Friebe: Im Allgemeinen steckt hinter großen Sportereignissen eine Menge Geld und auch Geopolitik. Sind Sportereignisse Ihrer Meinung nach heute einer der wichtigsten internationalen Politikbereiche für viele Länder?
Gomez: Es ist ziemlich schwer zu sagen, ob das so ist. Aber viele Länder, viele Staatsoberhäupter, viele Zivilgesellschaften und viele Menschen schauen sich diese Olympischen Spiele und Paralympics an. Wenn man also eine globale Botschaft haben will, wenn man Tausende von Menschen erreichen will, kann man definitiv etwas bei den Olympischen Spielen machen, und jeder wird es live oder ein paar Stunden später in der Zeitung sehen.

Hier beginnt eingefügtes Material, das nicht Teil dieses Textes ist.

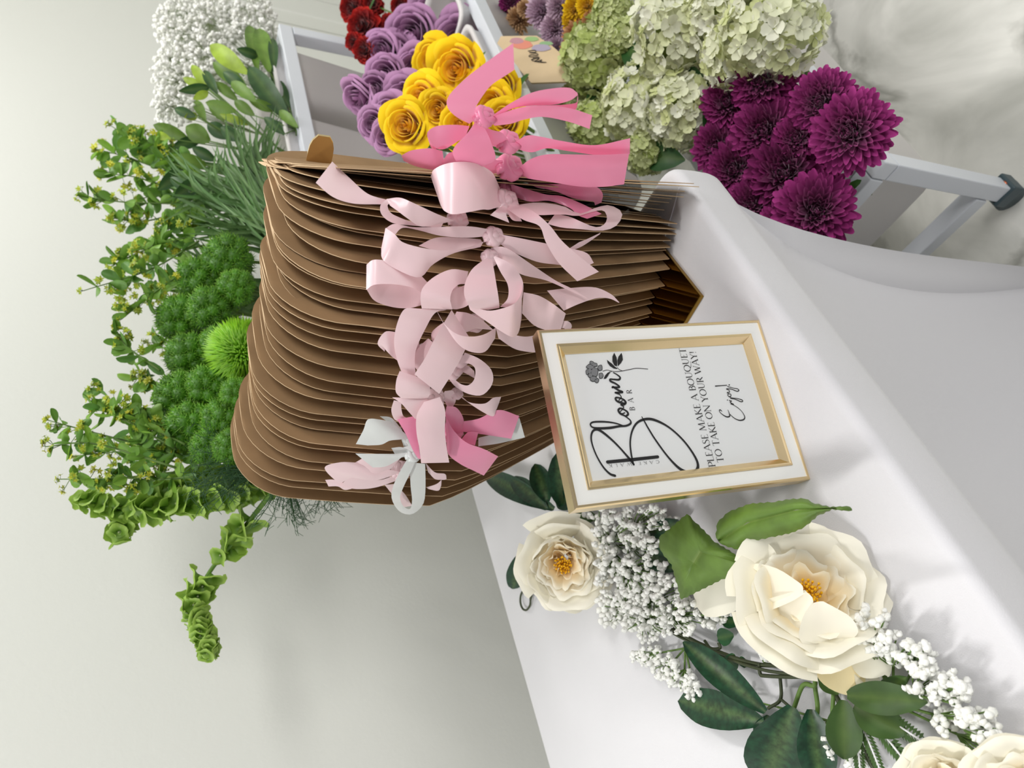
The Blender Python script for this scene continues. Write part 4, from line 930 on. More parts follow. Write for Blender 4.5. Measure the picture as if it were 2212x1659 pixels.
# wooden tag hanging on the middle rail
def tag_board():
    p0 = at_b(1150, 130, .590); n = (UPV*.75+Vector((-.25, -.6, 0))).normalized()
    t = thing('wooden_tag', 'pale wooden tag with coloured flower drawing on the middle rail', 'tag', p0)
    K = lambda x, y: (1040+x/7.373, y/7.373)
    pts = [(310, 575), (880, 568), (1130, 735), (1390, 960), (1350, 1300), (790, 1318), (530, 1030), (245, 700)]
    top = [on_plane(*K(*p), p0, n) for p in pts]; bot = [p-n*.005 for p in top]; k = len(top)
    mb = MB(); mb.add(top+bot, [tuple(range(k)), tuple(range(2*k-1, k-1, -1))]+[(i, i+k, (i+1) % k+k, (i+1) % k) for i in range(k)])
    bd = mb.build('tag_board', M_wood, t, smooth=False)
    pl = p0+n*.0006
    for nm, col, (cx, cy, rx, ry) in (('coral_mark', (222, 140, 118), (650, 710, 160, 70)), ('mauve_mark', (190, 140, 150), (560, 650, 110, 50)), ('green_mark', (150, 184, 120), (800, 620, 110, 38)), ('green_mark', (140, 176, 128), (1030, 690, 110, 32)), ('violet_mark', (170, 160, 180), (950, 760, 150, 56))):
        mb = MB(); vs = [on_plane(*K(cx+rx*math.cos(a)*(1+.08*math.sin(5*a)), cy+ry*math.sin(a)), pl, n) for a in [q*math.pi/12 for q in range(24)]]; pl = pl+n*.0001
        mb.add(vs, [tuple(range(24))]); mb.build(nm, mat(nm+str(cx), col, .7), bd, smooth=False)
    mb = MB()
    for st in ([(740, 812), (850, 800), (860, 830), (760, 835), (880, 850), (890, 880), (790, 870), (760, 900), (900, 905), (905, 925), (820, 925)], [(790, 950), (860, 930), (920, 930), (880, 955), (840, 975), (900, 975), (960, 950), (940, 980), (1030, 992)], [(800, 960), (900, 985), (980, 992), (1030, 990)]):
        q = cr(st, 40); P = [on_plane(*K(*a), pl+n*.0002, n) for a in q]; mb.tube(P, .0007, 4)
    mb.build('handwriting', M_ink, bd)
    mb = MB(); mb.tube([on_plane(*K(740, 1225), p0+n*.001, n), on_plane(*K(700, 1290), p0+n*.004, n), at_b(1118, 178, .607), at_b(1105, 200, .62)], .0012, 6); mb.build('twine', mat('twine', (120, 100, 60), .9), t)
tag_board()

# ------------------------------------------------------------------ top step greenery
KC = lambda x, y: (50+x/2.765, y/2.765)
LB, LM, LD = lin((158, 184, 60)), lin((104, 138, 52)), lin((52, 88, 42))
groups = [
 ('leafy branch with the two broadest leaves next to the baby\'s breath', .90, (640, 250), [((1470, 430), (1408, 170), 105, LM), ((1400, 420), (1350, 152), 80, LM), ((1340, 440), (1118, 268), 105, LB), ((1330, 520), (1135, 372), 95, LM), ((1420, 340), (1275, 292), 60, LD), ((1500, 430), (1490, 230), 60, LD), ((1500, 520), (1495, 380), 50, LD)]),
 ('leafy branch with the large dark drooping leaf', .88, (640, 280), [((1590, 720), (1345, 400), 125, LD), ((1590, 640), (1500, 480), 90, LD), ((1390, 605), (1243, 488), 75, LM), ((1380, 690), (1262, 600), 65, LM), ((1510, 660), (1350, 600), 60, LM), ((1640, 760), (1530, 660), 60, LM), ((1630, 830), (1480, 720), 60, LD), ((1560, 800), (1440, 700), 60, LD), ((1340, 540), (1195, 430), 70, LD)]),
 ('leafy branch with a bright young rosette at its tip', .90, (600, 320), [((1110, 530), (1008, 388), 60, LB), ((1110, 540), (955, 465), 55, LB), ((1105, 550), (1015, 592), 50, LB), ((1100, 530), (1100, 450), 30, LB), ((1280, 600), (1150, 490), 60, LM), ((1270, 665), (1090, 612), 72, LM), ((1345, 745), (1175, 682), 50, LB), ((1110, 520), (930, 545), 60, LD), ((1160, 560), (1080, 420), 60, LD)]),
 ('leafy branch reaching out over the bupleurum', .93, (560, 330), [((1115, 845), (972, 755), 110, LM), ((985, 830), (778, 745), 80, LM), ((880, 830), (790, 800), 50, LB), ((1235, 825), (1100, 740), 90, LD), ((1200, 725), (1110, 620), 50, LM), ((1030, 695), (903, 650), 60, LD), ((1090, 725), (1030, 600), 60, LM), ((1040, 690), (960, 700), 50, LB), ((1300, 840), (1180, 760), 80, LD), ((1060, 830), (890, 880), 70, LD)]),
 ('leafy branch with single leaves hanging among the grass', .92, (560, 380), [((1092, 990), (903, 935), 85, LM), ((960, 1020), (805, 1135), 90, LD), ((1065, 1075), (900, 1180), 90, LD), ((930, 950), (870, 870), 40, LM), ((1150, 960), (1010, 880), 70, LD), ((1000, 1150), (880, 1060), 60, LD), ((1200, 1100), (1050, 1150), 50, LD)]),
]
for lab, b, ft, lv in groups:
    base = at_b(*ft, b); t = thing('leafy_branch', lab, 'branch', base, 'leafy branches on the top step')
    i = near_bin(2, base); bc = BINS[(2, i)]
    stem_to(base, (bc.x, bc.y, bc.z-.18), t, .003)
    for k, (p, q, w, c) in enumerate(lv):
        px_leaf(t, KC(*p), KC(*q), w/2.765, b+.02*math.sin(k*2.3), c=c, bend=.16, dz=0, dz1=.012*math.cos(k*1.7))
        mb = MB(); P = cr([tuple(at_b(*KC(*p), b+.02*math.sin(k*2.3))), tuple(at_b(*KC(*p), b).lerp(base, .5)), tuple(base)], 5); mb.tube([Vector(x) for x in P], .0011, 5); mb.build('twig', M_stem, t)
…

Meiner Meinung nach ist es also sehr wichtig, genauer gesagt, es ist eine sehr wichtige öffentliche Instanz. Aber man kann auch sehr wichtige, sehr entscheidende Gespräche führen, nicht vor der Kamera, sondern kurz vor oder nach den Spielen. Es ist also auch eine große Bühne für Politik und Diplomatie.
Friebe: Was ist die Verantwortung des Sports in diesem Bereich?
Gomez: Es war sehr interessant zu sehen, wie sich der Sport immer mehr in die Politik einmischt. Es gab schon immer eine Verbindung zwischen Sport und Politik. Aber heute sehen wir, dass es bei der Ausrichtung eines großen Sportereignisses nicht nur darum geht, Sportler und Touristen auf dem eigenen Boden zu empfangen. Man muss sich mit politischen, diplomatischen und ökologischen Fragen auseinandersetzen und sich neuen Problemen stellen. Man muss sich also auf jeden Fall darüber im Klaren sein, was in seinem eigenen Land vor sich geht oder in einem anderen Land, wenn man das besucht. Meiner Meinung nach war das vor einigen Jahrzehnten noch nicht der Fall. Aber heute, seit zehn oder 15 Jahren, ist es definitiv der Fall. Vor allem, weil der Sport wächst und wächst. Heute ist er ein sehr wichtiges Ereignis in wirtschaftlicher, politischer und diplomatischer Hinsicht.